«Когда я вошел в мастерскую, Домье сидел у стола, склонившись над литографским камнем. Он работал, напевая про себя рондо Кеттли „Блаженны обитатели прекрасных холмов Гельвеции“. Пустенькие слова песни заворожили его раз навсегда, словно наваждение, и помогали ему терпеливо переносить долгие часы тяжкого, кропотливого труда. Я с восхищением разглядывал его лицо, дышавшее силой и добротой, маленькие проницательные глазки, вздернутый нос — казалось, тут природа пожелала нарушить идеальную правильность черт — и тонкий, красивый, широкий рот. Прекрасно было все лицо художника, столь похожее на лица буржуа, которых он рисовал, но озаренное и согретое живым пламенем духа. Я сразу же объяснил Домье цель моего визита, настаивая, чтобы он сделал рисунок, за которым я пришел, и, главное, извинился — раз и навсегда — за то, что не смогу заплатить ему более ста франков.
Впрочем, дело было не в деньгах; деньги Домье ни во что не ставил. Хуже было другое: он вовсе не хотел делать этот рисунок. Сначала он сказал, что устал и что ему надоели гравюры на дереве и он больше не хочет их делать, потому что только литографский карандаш поспевает за его мыслью, тогда как графит строптив и не слушается его, что, наконец, он возненавидел эти рисунки, ведь в девяти случаях из десяти ты оказываешься предан и опозорен гравером.
Я возразил ему, что все это не важно, я говорил, что в редакции „Корсара“ нас собралась целая группа молодых людей, поэтов, воодушевленных одной мечтой, одним стремлением, романтическим порывом, любовью к жизни, всем тем, что могло быть выражено только рисунком Домье. Мы хотим и должны получить этот рисунок, и я поклялся редактору, что раздобуду его. Я уже страдал и боролся за этот рисунок, я заранее был им очарован. Увидев, что я никак не хочу отступиться, Домье решил открыть мне истинную причину отказа:
— Послушайте, — сказал он, — без фраз, вы мне очень нравитесь, и, чтобы быть вам полезным, я сделал бы все, что угодно, кроме этого рисунка: кто бы его ни сделал, он все равно будет идиотским. И к дьяволу все аллегории, в которых нет никакого смысла. Поймите же: газета не корабль, а корсар — не писатель. А тут, как ни возьмись за дело, все равно придешь к той же чепухе: журналист, который пишет пушечным жерлом, или же солдат, который сражается пером! Нет, нет, в моей семье брезгуют таким хлебом!

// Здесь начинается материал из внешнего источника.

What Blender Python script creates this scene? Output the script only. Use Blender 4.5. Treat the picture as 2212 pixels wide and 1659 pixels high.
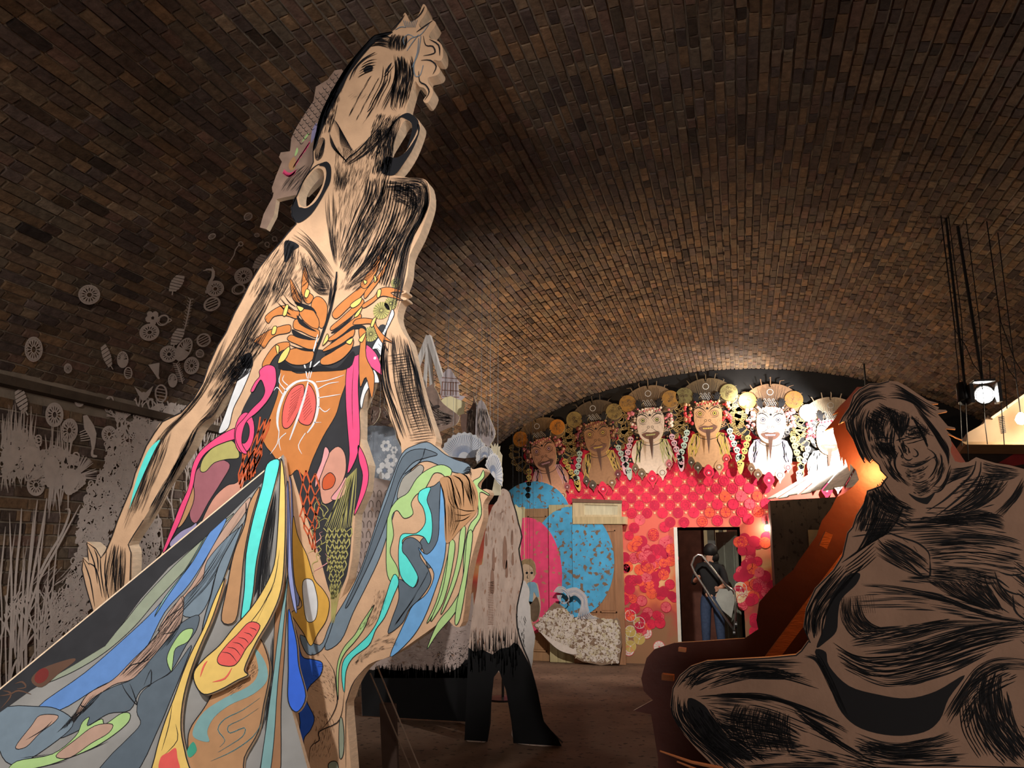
import bpy, bmesh, math, random
from math import sin, cos, pi, radians, sqrt, atan2, hypot
from mathutils import Vector, Matrix
from mathutils.geometry import delaunay_2d_cdt

for o in list(bpy.data.objects):
    bpy.data.objects.remove(o)
S = bpy.context.scene
COL = S.collection
rng = random.Random(7)

# ------------------------------------------------------------------ camera
YAW, PIT, F = radians(15.3), radians(11.5), 1770.0
CAM = Vector((0.1, 0.0, 1.63))
cd = bpy.data.cameras.new('camera'); cam = bpy.data.objects.new('camera', cd); COL.objects.link(cam)
cam.location = CAM; cam.rotation_euler = (pi/2 + PIT, 0, YAW)
cd.sensor_width = 36; cd.lens = F/2212*36; cd.clip_start = 0.05
S.camera = cam
FW = Vector((-sin(YAW)*cos(PIT), cos(YAW)*cos(PIT), sin(PIT)))
RT = Vector((cos(YAW), sin(YAW), 0)); UP = RT.cross(FW)
def ray(x, y): return FW + RT*((x-1106)/F) - UP*((y-829.5)/F)
def at_y(x, y, Y):
    d = ray(x, y); return CAM + d*((Y-CAM.y)/d.y)
def at_x(x, y, X):
    d = ray(x, y); return CAM + d*((X-CAM.x)/d.x)
def at_z(x, y, Z):
    d = ray(x, y); return CAM + d*((Z-CAM.z)/d.z)
def proj(p):
    v = p-CAM; z = v.dot(FW)
    return (1106+F*v.dot(RT)/z, 829.5-F*v.dot(UP)/z, z)

# ------------------------------------------------------------------ world, exposure
w = bpy.data.worlds.new('world'); S.world = w; w.use_nodes = True
w.node_tree.nodes['Background'].inputs[0].default_value = (1.0, 0.86, 0.72, 1)
w.node_tree.nodes['Background'].inputs[1].default_value = 0.0
vs = S.view_settings
vs.view_transform = 'Standard'; vs.look = 'None'; vs.exposure = 0.0; vs.gamma = 1.0; vs.use_curve_mapping = False

# ------------------------------------------------------------------ big lights: unseen gallery spots, and lamps added to brighten dim areas
def lamp(name, kind, loc, energy, color, size=0.1, target=None, spot=60, blend=0.5):
    d = bpy.data.lights.new(name, kind); d.energy = energy; d.color = color
    if kind == 'AREA': d.size = size
    else: d.shadow_soft_size = size
    if kind == 'SPOT': d.spot_size = radians(spot); d.spot_blend = blend
    o = bpy.data.objects.new(name, d); COL.objects.link(o); o.location = loc
    if target is not None:
        o.rotation_euler = (Vector(target)-Vector(loc)).to_track_quat('-Z', 'Y').to_euler()
    return o
LIGHTS = dict(
    key   = ('SPOT', (-0.75, -0.9, 3.75), 530, (1.0, 0.98, 0.97), 0.05, (-1.85, 2.8, 1.35), 47, 0.35),
    side  = ('SPOT', (1.35, -0.6, 3.7), 540, (1.0, 0.98, 0.96), 0.35, (-0.95, 2.9, 2.6), 30, 0.7),
    head  = ('SPOT', (-0.9, -0.6, 2.6), 230, (1.0, 0.97, 0.95), 0.1, (-1.05, 2.9, 3.4), 44, 0.8),
    room  = ('POINT', (2.2, -1.9, 1.7), 240, (1.0, 0.9, 0.82), 0.5, None, 0, 0),  # unseen point fill, added to lift the vault and the seated man
    stage = ('SPOT', (2.3, 4.2, 3.55), 1150, (1.0, 0.96, 0.93), 0.05, (-2.3, 6.9, 2.45), 44, 0.5),
    doors = ('SPOT', (-0.9, 7.6, 3.95), 950, (1.0, 0.9, 0.8), 0.06, (-1.8, 12.6, .95), 48, 0.6),  # unseen spot added to brighten the doors and end wall
    wash  = ('SPOT', (-0.6, -1.6, 2.9), 330, (1.0, 0.94, 0.88), 0.2, (-4.2, 5.0, 1.7), 46, 0.8),  # unseen spot, added so the left-wall paper reads brighter
)
for k, (kind, loc, e, c, s, t, sp, bl) in LIGHTS.items():
    lamp('unseen_light_'+k, kind, loc, e, c, s, t, sp or 60, bl)

# ------------------------------------------------------------------ materials
def lin(c):
    return tuple((x/12.92 if x <= .04045 else ((x+.055)/1.055)**2.4) for x in (v/255 for v in c))
MATS = {}
def mat(name, rgb, rough=0.75, var=0.12, scale=9.0, bump=0.0, bscale=60.0, metal=0.0, spec=0.3, stretch=(1,1,1), emit=None, wear=None):
    if name in MATS: return MATS[name]
    m = bpy.data.materials.new(name); m.use_nodes = True; MATS[name] = m
    nt = m.node_tree; b = nt.nodes['Principled BSDF']
    b.inputs['Roughness'].default_value = rough; b.inputs['Metallic'].default_value = metal
    b.inputs['Specular IOR Level'].default_value = spec
    c = lin(rgb)
    tc = nt.nodes.new('ShaderNodeTexCoord'); mp = nt.nodes.new('ShaderNodeMapping'); mp.inputs['Scale'].default_value = stretch
    nt.links.new(tc.outputs['Object'], mp.inputs[0])
    n = nt.nodes.new('ShaderNodeTexNoise'); n.inputs['Scale'].default_value = scale; n.inputs['Detail'].default_value = 6
    nt.links.new(mp.outputs[0], n.inputs['Vector'])
    r = nt.nodes.new('ShaderNodeValToRGB'); nt.links.new(n.outputs[0], r.inputs[0])
    r.color_ramp.elements[0].position = .3; r.color_ramp.elements[1].position = .7
    r.color_ramp.elements[0].color = (*[max(0, x*(1-var)) for x in c], 1); r.color_ramp.elements[1].color = (*[min(1, x*(1+var)) for x in c], 1)
    out = r.outputs[0]
    if wear:
        wc, thr = wear
        n2 = nt.nodes.new('ShaderNodeTexNoise'); n2.inputs['Scale'].default_value = 14; n2.inputs['Detail'].default_value = 10
        nt.links.new(mp.outputs[0], n2.inputs['Vector'])
        r2 = nt.nodes.new('ShaderNodeValToRGB'); nt.links.new(n2.outputs[0], r2.inputs[0])
        r2.color_ramp.elements[0].position = thr; r2.color_ramp.elements[1].position = thr+.04
        mx = nt.nodes.new('ShaderNodeMix'); mx.data_type = 'RGBA'
        nt.links.new(r2.outputs[0], mx.inputs[0]); nt.links.new(out, mx.inputs[6]); mx.inputs[7].default_value = (*lin(wc), 1)
        out = mx.outputs[2]
    nt.links.new(out, b.inputs['Base Color'])
    if bump:
        n3 = nt.nodes.new('ShaderNodeTexNoise'); n3.inputs['Scale'].default_value = bscale; n3.inputs['Detail'].default_value = 4
        nt.links.new(mp.outputs[0], n3.inputs['Vector'])
        bp = nt.nodes.new('ShaderNodeBump'); bp.inputs['Strength'].default_value = bump; bp.inputs['Distance'].default_value = .01
        nt.links.new(n3.outputs[0], bp.inputs['Height']); nt.links.new(bp.outputs[0], b.inputs['Normal'])
    if emit:
        b.inputs['Emission Color'].default_value = (*lin(emit[0]), 1); b.inputs['Emission Strength'].default_value = emit[1]
    return m
def brick_mat(name, objcol):
    m = bpy.data.materials.new(name); m.use_nodes = True; nt = m.node_tree; b = nt.nodes['Principled BSDF']
    b.inputs['Roughness'].default_value = .85; b.inputs['Specular IOR Level'].default_value = .25
    if objcol:
        s = nt.nodes.new('ShaderNodeObjectInfo').outputs['Color']
    else:
        a = nt.nodes.new('ShaderNodeAttribute'); a.attribute_name = 'bcol'; s = a.outputs['Color']
    g = nt.nodes.new('ShaderNodeNewGeometry')
    n = nt.nodes.new('ShaderNodeTexNoise'); n.inputs['Scale'].default_value = 24; n.inputs['Detail'].default_value = 8; n.inputs['Roughness'].default_value = .7
    nt.links.new(g.outputs['Position'], n.inputs['Vector'])
    r = nt.nodes.new('ShaderNodeValToRGB'); nt.links.new(n.outputs[0], r.inputs[0])
    r.color_ramp.elements[0].position = .3; r.color_ramp.elements[0].color = (.45, .42, .40, 1)
    r.color_ramp.elements[1].position = .72; r.color_ramp.elements[1].color = (1.25, 1.22, 1.15, 1)
    mx = nt.nodes.new('ShaderNodeMix'); mx.data_type = 'RGBA'; mx.blend_type = 'MULTIPLY'; mx.inputs[0].default_value = 1
    nt.links.new(s, mx.inputs[6]); nt.links.new(r.outputs[0], mx.inputs[7])
    nt.links.new(mx.outputs[2], b.inputs['Base Color'])
    n3 = nt.nodes.new('ShaderNodeTexNoise'); n3.inputs['Scale'].default_value = 70; n3.inputs['Detail'].default_value = 5
    nt.links.new(g.outputs['Position'], n3.inputs['Vector'])
    bp = nt.nodes.new('ShaderNodeBump'); bp.inputs['Strength'].default_value = .6; bp.inputs['Distance'].default_value = .006
    nt.links.new(n3.outputs[0], bp.inputs['Height']); nt.links.new(bp.outputs[0], b.inputs['Normal'])
    MATS[name] = m
    return m
brick_mat('brick_stuff', False); brick_mat('brick_piece', True)

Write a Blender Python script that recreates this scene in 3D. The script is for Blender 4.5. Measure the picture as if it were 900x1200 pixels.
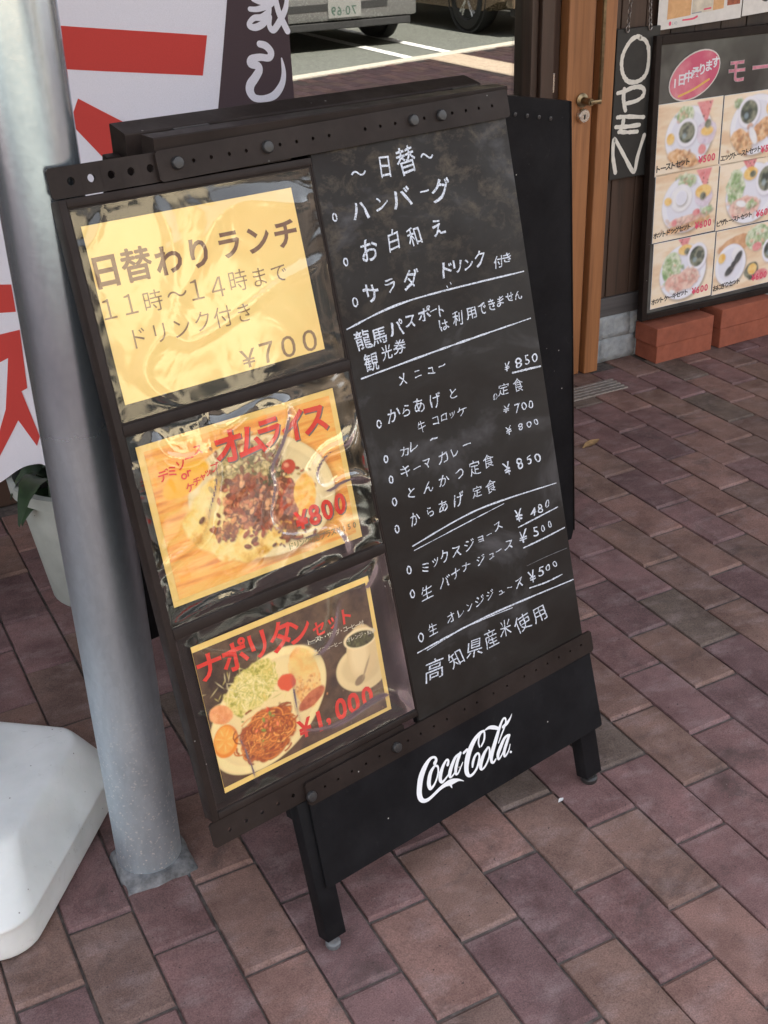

Высказавшись этаким образом, Домье вновь затянул свое рондо: „Вдали от интриганов, кокеток, подлецов!..“
И снова он повторил мне, что не станет делать этот рисунок. А я в ответ поклялся, что он его сделает. Наконец, уже с нетерпением, но по-прежнему улыбаясь и временами прерывая свои слова пением все того же ужасного рондо Кеттли, он сказал мне без обиняков: „Я работаю с утра и до вечера, потому что так надо, но, в сущности, я необыкновенно ленив. И когда дело не касается повседневной работы, на которую я обречен, моя леность подсказывает мне самые удивительные выдумки. Если вы будете во что бы то ни стало добиваться этого рисунка, а я, по слабости, вам его пообещаю, вы не представляете себе, к каким хитростям, к каким изощренным уловкам, к какой малодушной лжи я стану прибегать, чтобы только не сдержать свое слово“.
— А я, — сказал я, — я буду отвечать хитростью на хитрость, и мы с вами уподобимся героям „Илиады“.
— Значит, — спросил художник, — вы будете надоедливее любого редактора?
— Конечно, — отвечал я, и Домье, оправившись от минутной растерянности, снова запел рондо Кеттли»[11].